Reproduce the entire listing word for word.

-- Start --

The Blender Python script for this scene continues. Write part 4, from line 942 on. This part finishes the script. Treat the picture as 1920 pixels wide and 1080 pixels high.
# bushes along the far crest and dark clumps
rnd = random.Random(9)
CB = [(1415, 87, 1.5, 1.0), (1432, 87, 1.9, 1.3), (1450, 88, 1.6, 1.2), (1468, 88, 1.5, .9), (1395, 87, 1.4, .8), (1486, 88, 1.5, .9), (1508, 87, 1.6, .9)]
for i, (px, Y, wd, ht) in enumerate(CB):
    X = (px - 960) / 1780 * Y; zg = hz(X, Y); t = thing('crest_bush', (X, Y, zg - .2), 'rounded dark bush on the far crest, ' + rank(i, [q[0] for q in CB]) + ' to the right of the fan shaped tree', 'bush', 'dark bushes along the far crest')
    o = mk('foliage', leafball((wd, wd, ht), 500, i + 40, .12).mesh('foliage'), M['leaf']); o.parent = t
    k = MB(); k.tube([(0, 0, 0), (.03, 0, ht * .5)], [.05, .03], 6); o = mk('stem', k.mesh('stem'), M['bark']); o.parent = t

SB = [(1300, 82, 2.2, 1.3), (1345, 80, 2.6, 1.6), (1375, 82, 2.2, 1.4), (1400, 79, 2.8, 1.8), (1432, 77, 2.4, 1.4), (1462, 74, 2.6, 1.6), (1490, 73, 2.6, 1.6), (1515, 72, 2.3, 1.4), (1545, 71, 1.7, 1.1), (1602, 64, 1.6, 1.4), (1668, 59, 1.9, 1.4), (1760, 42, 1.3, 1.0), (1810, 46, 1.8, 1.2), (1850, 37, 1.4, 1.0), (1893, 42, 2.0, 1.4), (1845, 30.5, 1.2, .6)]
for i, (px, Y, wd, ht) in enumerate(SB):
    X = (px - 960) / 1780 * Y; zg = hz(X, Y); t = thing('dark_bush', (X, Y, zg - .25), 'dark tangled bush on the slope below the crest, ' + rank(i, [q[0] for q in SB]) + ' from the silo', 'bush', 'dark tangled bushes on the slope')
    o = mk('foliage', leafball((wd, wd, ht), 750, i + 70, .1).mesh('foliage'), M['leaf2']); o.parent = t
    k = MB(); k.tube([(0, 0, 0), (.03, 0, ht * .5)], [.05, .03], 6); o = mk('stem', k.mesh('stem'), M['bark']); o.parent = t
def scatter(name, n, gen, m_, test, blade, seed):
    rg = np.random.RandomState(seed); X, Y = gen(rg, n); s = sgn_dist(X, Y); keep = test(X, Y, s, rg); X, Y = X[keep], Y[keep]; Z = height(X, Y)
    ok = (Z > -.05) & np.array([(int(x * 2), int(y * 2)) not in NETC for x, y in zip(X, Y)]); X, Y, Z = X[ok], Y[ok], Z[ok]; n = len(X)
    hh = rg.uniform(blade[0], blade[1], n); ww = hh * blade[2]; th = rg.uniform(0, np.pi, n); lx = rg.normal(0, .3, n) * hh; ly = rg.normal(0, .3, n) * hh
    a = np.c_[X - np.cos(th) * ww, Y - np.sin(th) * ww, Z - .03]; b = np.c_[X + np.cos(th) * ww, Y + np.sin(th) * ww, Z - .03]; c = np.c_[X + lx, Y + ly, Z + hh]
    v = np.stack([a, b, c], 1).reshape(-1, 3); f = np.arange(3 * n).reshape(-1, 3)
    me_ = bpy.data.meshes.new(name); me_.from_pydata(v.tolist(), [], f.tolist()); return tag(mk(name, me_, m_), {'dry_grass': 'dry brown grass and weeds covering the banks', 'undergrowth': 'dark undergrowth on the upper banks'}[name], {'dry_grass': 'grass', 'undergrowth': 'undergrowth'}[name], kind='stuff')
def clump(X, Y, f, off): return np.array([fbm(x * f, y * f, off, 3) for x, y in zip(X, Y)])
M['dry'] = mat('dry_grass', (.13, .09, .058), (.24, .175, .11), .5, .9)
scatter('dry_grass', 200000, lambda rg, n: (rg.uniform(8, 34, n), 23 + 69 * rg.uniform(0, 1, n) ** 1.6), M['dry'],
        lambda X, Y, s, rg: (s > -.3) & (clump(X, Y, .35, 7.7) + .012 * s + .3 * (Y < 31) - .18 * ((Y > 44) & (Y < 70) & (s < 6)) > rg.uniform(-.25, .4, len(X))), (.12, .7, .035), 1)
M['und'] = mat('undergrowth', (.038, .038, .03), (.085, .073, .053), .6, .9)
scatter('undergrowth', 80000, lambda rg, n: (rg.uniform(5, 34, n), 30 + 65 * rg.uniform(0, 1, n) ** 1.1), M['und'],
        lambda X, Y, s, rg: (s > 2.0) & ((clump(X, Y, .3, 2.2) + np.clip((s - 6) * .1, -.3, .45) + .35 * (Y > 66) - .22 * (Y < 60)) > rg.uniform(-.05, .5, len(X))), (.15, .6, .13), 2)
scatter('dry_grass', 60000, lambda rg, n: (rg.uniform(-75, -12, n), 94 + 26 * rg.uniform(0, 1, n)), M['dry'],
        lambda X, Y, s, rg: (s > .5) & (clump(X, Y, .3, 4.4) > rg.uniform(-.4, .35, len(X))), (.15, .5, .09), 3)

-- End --

> _EXPECTED OUTPUT_:
The Blender Python script for this scene continues. Write part 4, from line 942 on. This part finishes the script. Treat the picture as 1920 pixels wide and 1080 pixels high.
# bushes along the far crest and dark clumps
rnd = random.Random(9)
CB = [(1415, 87, 1.5, 1.0), (1432, 87, 1.9, 1.3), (1450, 88, 1.6, 1.2), (1468, 88, 1.5, .9), (1395, 87, 1.4, .8), (1486, 88, 1.5, .9), (1508, 87, 1.6, .9)]
for i, (px, Y, wd, ht) in enumerate(CB):
    X = (px - 960) / 1780 * Y; zg = hz(X, Y); t = thing('crest_bush', (X, Y, zg - .2), 'rounded dark bush on the far crest, ' + rank(i, [q[0] for q in CB]) + ' to the right of the fan shaped tree', 'bush', 'dark bushes along the far crest')
    o = mk('foliage', leafball((wd, wd, ht), 500, i + 40, .12).mesh('foliage'), M['leaf']); o.parent = t
    k = MB(); k.tube([(0, 0, 0), (.03, 0, ht * .5)], [.05, .03], 6); o = mk('stem', k.mesh('stem'), M['bark']); o.parent = t

SB = [(1300, 82, 2.2, 1.3), (1345, 80, 2.6, 1.6), (1375, 82, 2.2, 1.4), (1400, 79, 2.8, 1.8), (1432, 77, 2.4, 1.4), (1462, 74, 2.6, 1.6), (1490, 73, 2.6, 1.6), (1515, 72, 2.3, 1.4), (1545, 71, 1.7, 1.1), (1602, 64, 1.6, 1.4), (1668, 59, 1.9, 1.4), (1760, 42, 1.3, 1.0), (1810, 46, 1.8, 1.2), (1850, 37, 1.4, 1.0), (1893, 42, 2.0, 1.4), (1845, 30.5, 1.2, .6)]
for i, (px, Y, wd, ht) in enumerate(SB):
    X = (px - 960) / 1780 * Y; zg = hz(X, Y); t = thing('dark_bush', (X, Y, zg - .25), 'dark tangled bush on the slope below the crest, ' + rank(i, [q[0] for q in SB]) + ' from the silo', 'bush', 'dark tangled bushes on the slope')
    o = mk('foliage', leafball((wd, wd, ht), 750, i + 70, .1).mesh('foliage'), M['leaf2']); o.parent = t
    k = MB(); k.tube([(0, 0, 0), (.03, 0, ht * .5)], [.05, .03], 6); o = mk('stem', k.mesh('stem'), M['bark']); o.parent = t
def scatter(name, n, gen, m_, test, blade, seed):
    rg = np.random.RandomState(seed); X, Y = gen(rg, n); s = sgn_dist(X, Y); keep = test(X, Y, s, rg); X, Y = X[keep], Y[keep]; Z = height(X, Y)
    ok = (Z > -.05) & np.array([(int(x * 2), int(y * 2)) not in NETC for x, y in zip(X, Y)]); X, Y, Z = X[ok], Y[ok], Z[ok]; n = len(X)
    hh = rg.uniform(blade[0], blade[1], n); ww = hh * blade[2]; th = rg.uniform(0, np.pi, n); lx = rg.normal(0, .3, n) * hh; ly = rg.normal(0, .3, n) * hh
    a = np.c_[X - np.cos(th) * ww, Y - np.sin(th) * ww, Z - .03]; b = np.c_[X + np.cos(th) * ww, Y + np.sin(th) * ww, Z - .03]; c = np.c_[X + lx, Y + ly, Z + hh]
    v = np.stack([a, b, c], 1).reshape(-1, 3); f = np.arange(3 * n).reshape(-1, 3)
    me_ = bpy.data.meshes.new(name); me_.from_pydata(v.tolist(), [], f.tolist()); return tag(mk(name, me_, m_), {'dry_grass': 'dry brown grass and weeds covering the banks', 'undergrowth': 'dark undergrowth on the upper banks'}[name], {'dry_grass': 'grass', 'undergrowth': 'undergrowth'}[name], kind='stuff')
def clump(X, Y, f, off): return np.array([fbm(x * f, y * f, off, 3) for x, y in zip(X, Y)])
M['dry'] = mat('dry_grass', (.13, .09, .058), (.24, .175, .11), .5, .9)
scatter('dry_grass', 200000, lambda rg, n: (rg.uniform(8, 34, n), 23 + 69 * rg.uniform(0, 1, n) ** 1.6), M['dry'],
        lambda X, Y, s, rg: (s > -.3) & (clump(X, Y, .35, 7.7) + .012 * s + .3 * (Y < 31) - .18 * ((Y > 44) & (Y < 70) & (s < 6)) > rg.uniform(-.25, .4, len(X))), (.12, .7, .035), 1)
M['und'] = mat('undergrowth', (.038, .038, .03), (.085, .073, .053), .6, .9)
scatter('undergrowth', 80000, lambda rg, n: (rg.uniform(5, 34, n), 30 + 65 * rg.uniform(0, 1, n) ** 1.1), M['und'],
        lambda X, Y, s, rg: (s > 2.0) & ((clump(X, Y, .3, 2.2) + np.clip((s - 6) * .1, -.3, .45) + .35 * (Y > 66) - .22 * (Y < 60)) > rg.uniform(-.05, .5, len(X))), (.15, .6, .13), 2)
scatter('dry_grass', 60000, lambda rg, n: (rg.uniform(-75, -12, n), 94 + 26 * rg.uniform(0, 1, n)), M['dry'],
        lambda X, Y, s, rg: (s > .5) & (clump(X, Y, .3, 4.4) > rg.uniform(-.4, .35, len(X))), (.15, .5, .09), 3)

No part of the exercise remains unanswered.